Long time, no see!

Feb 25, 2015 14:20

Now that we've moved and things are settling down a little, I'm going to dip my toe back in here. One day, I'll get some "after" pics of our house, when all those last little projects (hanging pics and curtains, etc.) are done ( Read more... )

Leave a comment

Comments 5

porridgebird February 26 2015, 05:05:42 UTC
HelllloooOOOoooOOoooOOOooo!!

That's an interesting article. I'm poor now but I've been poorer, and homeless. My fellow homeless folks and I loved colorful things we might find in our various ways of finding things, and would gift them to each other, or trade with each other. It is just a little thing that makes life so much more cheerful! I had a pocket sewing kit, and when we'd come across a nice fabric scrap I'd sew it onto my sweetie's jeans. This went on for years, even after the denim was all worn away and nothing was left but the patches. I wish I had a photo of those jeans!

Reply

justawench February 26 2015, 21:21:00 UTC
Hello!

Those jeans sound cool! Not many people use patches in our disposable society these days.

Reply


heidilea February 27 2015, 16:13:23 UTC
What I find fascinating about the (heartbreaking) Threads of Feeling exhibit is the evidence of literacy and skills considered upper-class (like embroidery). The most mind-blowing thing--for a lot of us, I think--was the prints! But, I digress.
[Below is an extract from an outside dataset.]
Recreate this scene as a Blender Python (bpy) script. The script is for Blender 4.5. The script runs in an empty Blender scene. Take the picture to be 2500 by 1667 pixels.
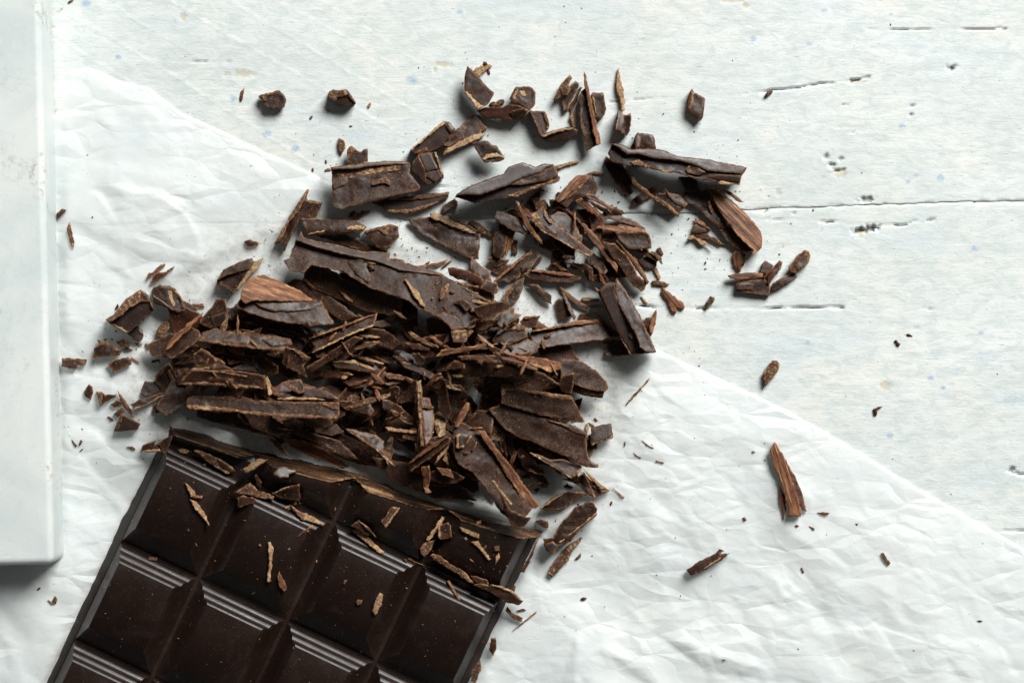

I've kind of seen evidence that undyed fabrics were only really used in institutional or slavery situations, and even then, not always. The orphans may all be drab, but not the fishwife on the street.

Reply


virginiadear February 28 2015, 20:07:57 UTC
I think that's a popular misconceived stereotype, that the lower "orders" wore drab colors. (One historian informed me that "orders" is the correct term, and not "classes," as we tend to say, and I don't really know---one historian [actual PhD, doncherknow] seems an insufficient data base, kwim?---so I tend to use quotation marks around the term in that/this context because I'm uncertain about it.) Of course, there was a point in history (certainly by the early nineteenth century/1800s) when "drab" meant a loose woman, a woman of the streets, a prostitute and for a woman to "go to the drabs" meant she had fallen, indeed!, but a "drab" didn't wear dreary clothing if she had any other option.

And most people, I'm thinking, would have preferred colorful clothing, as long as they had an option.
What a lot of people, from the Middle Ages onward, didn't have (and this holds true for some people even today) was new clothing, and even "new-to-them" clothes would have been previously owned. In the Sixteenth century/1500s and the ( ... )

Reply

justawench March 1 2015, 00:25:28 UTC
Hey, how's it going?

I'm sure there were some truly wretched people out there who had completely grey-ed out fabrics, but even the poor had some ability to replace clothing. In Dress of the People, John Styles names many different sources of clothing for lower "orders" (as you say) such as charity, second-hand dealing, cast-offs from masters, even theft and chance (like shirt or shift races).

One thing I found interesting was how little some relied on their own industry. One lower order woman quoted in the Old Bailey archives (and maybe in his book too) said something like, "I ain't never sewed anything in my life."